Voronin controls the parliamentary majority with two firm hands as parliamentary chairman and party leader. On May 13 Voronin announced his decision to propose Marian Lupu for the post of prime minister. The majority party has sufficient votes in the chamber to approve the nomination (Moldpres, Basapres, May 13).
Lupu was chairman of the 2005-2009 parliament and prior to that, Economics Minister during the recovery years 2003-2005. Uniquely among Moldova’s active politicians he is fluent in English and French as well as speaking the standard literary Romanian. Lupu, born in 1966, entered Parliament in 2005 on the Communist Party’s slate as a non-party member and was immediately elevated by Voronin’s team to the parliament’s chairmanship, as part of efforts to Europeanize the face of Moldovan politics. The Communist parliamentary majority required Lupu to become a party member in return for electing him as chairman. Many in the party do not regard him as one of their own. By the same token Lupu enjoys the respect of otherwise reflexively anti-communist circles in local civil society.

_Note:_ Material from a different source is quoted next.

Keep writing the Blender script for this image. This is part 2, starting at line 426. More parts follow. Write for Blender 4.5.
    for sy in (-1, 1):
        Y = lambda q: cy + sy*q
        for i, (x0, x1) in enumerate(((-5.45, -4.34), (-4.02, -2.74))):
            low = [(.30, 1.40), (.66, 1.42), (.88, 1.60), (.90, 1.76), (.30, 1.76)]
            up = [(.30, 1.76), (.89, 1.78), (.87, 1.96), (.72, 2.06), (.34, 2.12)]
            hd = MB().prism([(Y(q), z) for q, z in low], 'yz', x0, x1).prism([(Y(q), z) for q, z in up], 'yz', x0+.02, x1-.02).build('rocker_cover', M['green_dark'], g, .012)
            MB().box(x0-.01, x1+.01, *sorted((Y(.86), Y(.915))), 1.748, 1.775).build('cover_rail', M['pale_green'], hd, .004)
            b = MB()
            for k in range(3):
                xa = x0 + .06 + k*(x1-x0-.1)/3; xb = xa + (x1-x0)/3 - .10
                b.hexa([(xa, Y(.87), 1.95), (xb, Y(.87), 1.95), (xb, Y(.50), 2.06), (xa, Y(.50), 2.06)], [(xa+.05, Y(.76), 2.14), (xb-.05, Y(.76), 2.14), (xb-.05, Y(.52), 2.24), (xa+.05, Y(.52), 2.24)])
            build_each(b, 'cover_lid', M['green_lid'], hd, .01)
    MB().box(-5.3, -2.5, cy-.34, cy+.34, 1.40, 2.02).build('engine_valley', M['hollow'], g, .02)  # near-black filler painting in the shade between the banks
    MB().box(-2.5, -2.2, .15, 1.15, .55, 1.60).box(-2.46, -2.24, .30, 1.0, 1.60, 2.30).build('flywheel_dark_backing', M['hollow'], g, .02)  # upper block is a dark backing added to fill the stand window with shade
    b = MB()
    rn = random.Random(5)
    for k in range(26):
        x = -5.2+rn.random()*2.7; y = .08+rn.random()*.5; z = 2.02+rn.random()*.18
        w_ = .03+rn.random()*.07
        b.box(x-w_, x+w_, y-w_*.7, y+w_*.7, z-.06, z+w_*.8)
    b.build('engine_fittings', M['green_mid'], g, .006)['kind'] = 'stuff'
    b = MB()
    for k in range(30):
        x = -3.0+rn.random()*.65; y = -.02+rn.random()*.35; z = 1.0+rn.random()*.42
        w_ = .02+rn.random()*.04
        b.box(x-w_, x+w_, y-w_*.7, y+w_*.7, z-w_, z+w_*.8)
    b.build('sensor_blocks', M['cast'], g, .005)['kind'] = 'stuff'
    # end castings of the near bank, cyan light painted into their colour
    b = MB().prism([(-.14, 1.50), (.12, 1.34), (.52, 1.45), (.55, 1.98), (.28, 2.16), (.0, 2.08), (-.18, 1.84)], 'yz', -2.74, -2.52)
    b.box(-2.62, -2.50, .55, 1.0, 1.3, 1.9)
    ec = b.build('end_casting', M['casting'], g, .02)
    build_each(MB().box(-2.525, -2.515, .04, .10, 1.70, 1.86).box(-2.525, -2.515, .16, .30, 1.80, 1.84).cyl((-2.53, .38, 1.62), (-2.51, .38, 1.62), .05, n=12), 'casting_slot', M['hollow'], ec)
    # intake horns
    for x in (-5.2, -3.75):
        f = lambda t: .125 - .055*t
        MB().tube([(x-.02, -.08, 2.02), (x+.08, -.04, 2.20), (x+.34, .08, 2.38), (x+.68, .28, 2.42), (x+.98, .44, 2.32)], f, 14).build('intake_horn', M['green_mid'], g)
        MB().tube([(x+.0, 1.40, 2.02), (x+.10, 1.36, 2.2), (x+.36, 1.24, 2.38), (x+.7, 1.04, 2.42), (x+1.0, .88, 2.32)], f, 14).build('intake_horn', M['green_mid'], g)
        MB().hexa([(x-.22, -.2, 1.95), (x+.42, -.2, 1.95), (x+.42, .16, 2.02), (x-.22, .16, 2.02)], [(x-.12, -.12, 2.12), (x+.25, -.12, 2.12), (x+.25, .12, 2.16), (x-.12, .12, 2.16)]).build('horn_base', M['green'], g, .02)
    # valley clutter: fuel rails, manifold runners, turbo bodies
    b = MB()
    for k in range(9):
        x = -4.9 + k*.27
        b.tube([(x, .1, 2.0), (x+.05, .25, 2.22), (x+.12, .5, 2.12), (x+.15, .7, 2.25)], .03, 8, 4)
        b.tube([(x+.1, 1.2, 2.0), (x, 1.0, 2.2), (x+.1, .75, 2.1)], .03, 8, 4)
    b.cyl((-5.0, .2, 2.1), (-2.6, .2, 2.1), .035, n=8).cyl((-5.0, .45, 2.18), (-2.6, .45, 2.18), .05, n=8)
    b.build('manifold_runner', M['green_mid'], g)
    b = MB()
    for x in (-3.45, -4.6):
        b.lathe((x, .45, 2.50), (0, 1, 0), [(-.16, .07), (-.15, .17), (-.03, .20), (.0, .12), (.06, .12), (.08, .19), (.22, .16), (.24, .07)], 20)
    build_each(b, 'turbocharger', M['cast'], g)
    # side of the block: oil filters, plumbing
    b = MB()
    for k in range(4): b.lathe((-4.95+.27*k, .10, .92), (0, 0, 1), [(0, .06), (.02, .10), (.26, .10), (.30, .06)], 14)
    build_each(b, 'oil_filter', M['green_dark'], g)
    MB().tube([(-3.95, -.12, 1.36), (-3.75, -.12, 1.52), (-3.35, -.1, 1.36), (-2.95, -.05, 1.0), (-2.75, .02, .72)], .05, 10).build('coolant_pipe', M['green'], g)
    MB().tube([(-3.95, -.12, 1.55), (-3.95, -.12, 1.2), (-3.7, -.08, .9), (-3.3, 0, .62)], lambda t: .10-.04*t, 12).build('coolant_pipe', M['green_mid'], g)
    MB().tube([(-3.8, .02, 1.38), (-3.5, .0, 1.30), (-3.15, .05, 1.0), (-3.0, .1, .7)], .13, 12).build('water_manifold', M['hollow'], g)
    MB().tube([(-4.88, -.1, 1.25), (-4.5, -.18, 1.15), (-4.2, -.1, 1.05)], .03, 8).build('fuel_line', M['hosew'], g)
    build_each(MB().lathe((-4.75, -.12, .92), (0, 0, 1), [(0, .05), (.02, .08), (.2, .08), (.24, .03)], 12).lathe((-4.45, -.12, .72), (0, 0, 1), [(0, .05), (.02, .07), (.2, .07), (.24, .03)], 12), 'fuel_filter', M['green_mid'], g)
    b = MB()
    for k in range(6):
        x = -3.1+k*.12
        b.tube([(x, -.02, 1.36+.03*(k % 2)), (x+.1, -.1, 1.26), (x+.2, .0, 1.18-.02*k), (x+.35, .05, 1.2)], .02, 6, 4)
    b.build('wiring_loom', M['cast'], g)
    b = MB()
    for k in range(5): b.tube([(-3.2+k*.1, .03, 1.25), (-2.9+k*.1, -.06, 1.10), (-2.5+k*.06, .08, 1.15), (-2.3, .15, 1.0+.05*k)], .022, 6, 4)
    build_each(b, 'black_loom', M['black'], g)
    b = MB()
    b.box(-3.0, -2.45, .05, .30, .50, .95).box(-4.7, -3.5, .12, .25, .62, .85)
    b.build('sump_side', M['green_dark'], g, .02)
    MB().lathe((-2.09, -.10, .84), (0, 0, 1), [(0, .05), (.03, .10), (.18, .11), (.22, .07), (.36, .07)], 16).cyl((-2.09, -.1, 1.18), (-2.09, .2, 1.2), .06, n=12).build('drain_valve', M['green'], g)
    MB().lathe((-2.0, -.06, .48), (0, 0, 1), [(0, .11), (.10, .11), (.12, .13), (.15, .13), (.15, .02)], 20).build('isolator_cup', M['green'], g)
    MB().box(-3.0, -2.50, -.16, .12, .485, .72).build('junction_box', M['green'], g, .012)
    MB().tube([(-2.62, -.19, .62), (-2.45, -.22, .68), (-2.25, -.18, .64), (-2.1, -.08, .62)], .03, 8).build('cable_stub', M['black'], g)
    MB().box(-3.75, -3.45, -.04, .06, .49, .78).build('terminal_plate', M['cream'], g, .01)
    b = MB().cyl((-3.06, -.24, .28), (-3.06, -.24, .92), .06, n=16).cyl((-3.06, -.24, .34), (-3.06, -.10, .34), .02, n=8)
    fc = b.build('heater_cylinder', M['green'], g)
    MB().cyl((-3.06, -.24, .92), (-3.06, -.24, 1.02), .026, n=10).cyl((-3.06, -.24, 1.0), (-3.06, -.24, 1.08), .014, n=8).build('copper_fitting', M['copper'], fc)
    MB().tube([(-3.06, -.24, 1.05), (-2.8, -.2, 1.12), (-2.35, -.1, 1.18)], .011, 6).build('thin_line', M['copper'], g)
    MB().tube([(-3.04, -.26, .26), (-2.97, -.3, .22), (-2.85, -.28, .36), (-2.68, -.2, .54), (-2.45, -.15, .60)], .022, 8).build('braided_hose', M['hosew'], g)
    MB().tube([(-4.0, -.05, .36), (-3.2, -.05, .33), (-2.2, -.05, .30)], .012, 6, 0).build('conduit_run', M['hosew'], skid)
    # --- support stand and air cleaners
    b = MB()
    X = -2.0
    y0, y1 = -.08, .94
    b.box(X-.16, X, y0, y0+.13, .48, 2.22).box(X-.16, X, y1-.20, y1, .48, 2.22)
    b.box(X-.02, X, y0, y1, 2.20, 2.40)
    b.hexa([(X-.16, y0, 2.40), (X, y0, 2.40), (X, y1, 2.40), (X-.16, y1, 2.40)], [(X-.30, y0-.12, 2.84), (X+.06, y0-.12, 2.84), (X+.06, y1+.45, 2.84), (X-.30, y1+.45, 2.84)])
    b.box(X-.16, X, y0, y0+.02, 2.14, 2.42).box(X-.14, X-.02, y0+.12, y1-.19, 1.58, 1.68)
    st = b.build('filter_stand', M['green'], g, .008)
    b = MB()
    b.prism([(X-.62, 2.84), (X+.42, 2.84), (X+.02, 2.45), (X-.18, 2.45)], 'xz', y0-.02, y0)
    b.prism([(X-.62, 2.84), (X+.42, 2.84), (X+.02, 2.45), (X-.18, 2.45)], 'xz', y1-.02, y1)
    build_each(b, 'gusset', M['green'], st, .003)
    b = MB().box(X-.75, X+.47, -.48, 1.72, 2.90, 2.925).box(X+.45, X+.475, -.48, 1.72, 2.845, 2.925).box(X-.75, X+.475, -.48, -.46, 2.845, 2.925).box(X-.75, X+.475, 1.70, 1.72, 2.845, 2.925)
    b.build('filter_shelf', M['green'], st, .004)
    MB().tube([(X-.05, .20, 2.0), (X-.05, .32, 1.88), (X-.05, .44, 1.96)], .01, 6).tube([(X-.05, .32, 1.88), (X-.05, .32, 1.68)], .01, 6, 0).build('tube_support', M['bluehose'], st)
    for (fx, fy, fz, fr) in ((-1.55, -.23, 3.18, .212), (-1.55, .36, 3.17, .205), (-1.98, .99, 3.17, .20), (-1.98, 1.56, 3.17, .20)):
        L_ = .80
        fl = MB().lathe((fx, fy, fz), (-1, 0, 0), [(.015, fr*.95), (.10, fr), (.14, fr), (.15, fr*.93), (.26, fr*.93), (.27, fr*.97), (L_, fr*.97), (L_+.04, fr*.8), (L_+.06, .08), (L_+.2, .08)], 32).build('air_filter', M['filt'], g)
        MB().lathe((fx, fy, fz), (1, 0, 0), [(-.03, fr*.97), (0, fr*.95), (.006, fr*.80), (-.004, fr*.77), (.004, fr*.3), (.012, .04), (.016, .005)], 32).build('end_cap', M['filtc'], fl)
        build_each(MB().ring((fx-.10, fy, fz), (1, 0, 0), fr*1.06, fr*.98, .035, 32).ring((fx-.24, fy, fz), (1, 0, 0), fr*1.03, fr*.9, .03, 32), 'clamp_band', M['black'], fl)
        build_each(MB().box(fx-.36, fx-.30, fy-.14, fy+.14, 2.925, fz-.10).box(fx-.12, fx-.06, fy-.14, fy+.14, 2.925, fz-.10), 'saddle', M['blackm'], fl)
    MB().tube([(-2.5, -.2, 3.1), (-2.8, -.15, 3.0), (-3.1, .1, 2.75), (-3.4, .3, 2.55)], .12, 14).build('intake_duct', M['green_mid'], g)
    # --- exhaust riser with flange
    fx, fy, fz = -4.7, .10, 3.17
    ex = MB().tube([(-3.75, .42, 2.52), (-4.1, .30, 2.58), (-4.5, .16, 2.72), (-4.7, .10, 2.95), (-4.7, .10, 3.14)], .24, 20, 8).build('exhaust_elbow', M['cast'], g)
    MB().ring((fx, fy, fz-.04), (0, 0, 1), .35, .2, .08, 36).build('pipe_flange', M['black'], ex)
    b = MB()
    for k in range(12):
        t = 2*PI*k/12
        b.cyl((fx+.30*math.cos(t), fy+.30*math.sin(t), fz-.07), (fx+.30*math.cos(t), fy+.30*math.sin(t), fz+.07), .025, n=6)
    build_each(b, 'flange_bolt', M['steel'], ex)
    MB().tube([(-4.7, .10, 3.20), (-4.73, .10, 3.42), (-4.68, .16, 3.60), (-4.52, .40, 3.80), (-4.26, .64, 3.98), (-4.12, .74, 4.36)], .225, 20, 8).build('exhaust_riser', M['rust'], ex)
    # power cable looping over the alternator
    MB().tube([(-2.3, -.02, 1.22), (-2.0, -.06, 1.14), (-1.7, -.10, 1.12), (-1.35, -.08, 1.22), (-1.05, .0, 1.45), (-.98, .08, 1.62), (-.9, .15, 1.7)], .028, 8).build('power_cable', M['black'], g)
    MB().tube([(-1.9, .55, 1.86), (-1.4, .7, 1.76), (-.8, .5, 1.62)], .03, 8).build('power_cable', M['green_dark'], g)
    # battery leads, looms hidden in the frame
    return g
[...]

Greceanai, Lupu, and Petrenco have an ally in Voronin’s top adviser, Marc Tcaciuc, who is now transitioning with Voronin from the presidency to a parliamentary front seat. He remains close to Voronin both in parliament and in the party leadership bodies, which Tcaciuc has sought with mixed results to reform and rejuvenate. Of the nominations approved and announced in the last few days, only Turcan belongs to a different team. This includes some of the law-enforcement chiefs with unreformed views and isolationist tendencies as well as the incumbent Minister of Foreign Affairs, Andrei Stratan, who harbors presidential ambitions of his own.